In terms of legacy, Baird’s four-year tenure in the job makes him one of the longest-serving foreign affairs ministers in modern Canadian history. While previous occupiers of the post concerned themselves with advancing Canada as an “honest broker”—a belief that Canada can negotiate peace between enemies like Israel and Palestine—Baird carved out a role for Canada that became more interested in unilateral and bilateral action, as opposed to broad international cooperation governed by the United Nations.
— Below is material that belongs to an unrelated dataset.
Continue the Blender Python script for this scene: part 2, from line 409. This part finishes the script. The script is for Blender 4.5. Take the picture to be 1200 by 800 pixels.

For some, that meant Canada suddenly became a more outspoken advocate for human rights and democracy, advancing the cause of religious and sexual minorities in the global south who preferred to fund and work with grassroots activists movements instead of playing nice with despots and war criminals.
For others, Baird’s reign in the job was rife with hypocrisy—bad-mouthing developing countries and picking on insignificant regimes, all the while continuing to cooperate with some of the world’s most depraved states, like Saudi Arabia and Egypt. They also point to questionable things like his government’s track record of opposing international climate change accords, torpedoing United Nations treaties, and pumping up cozy relationships with Israel even in the midst of the controversial war in Gaza last summer.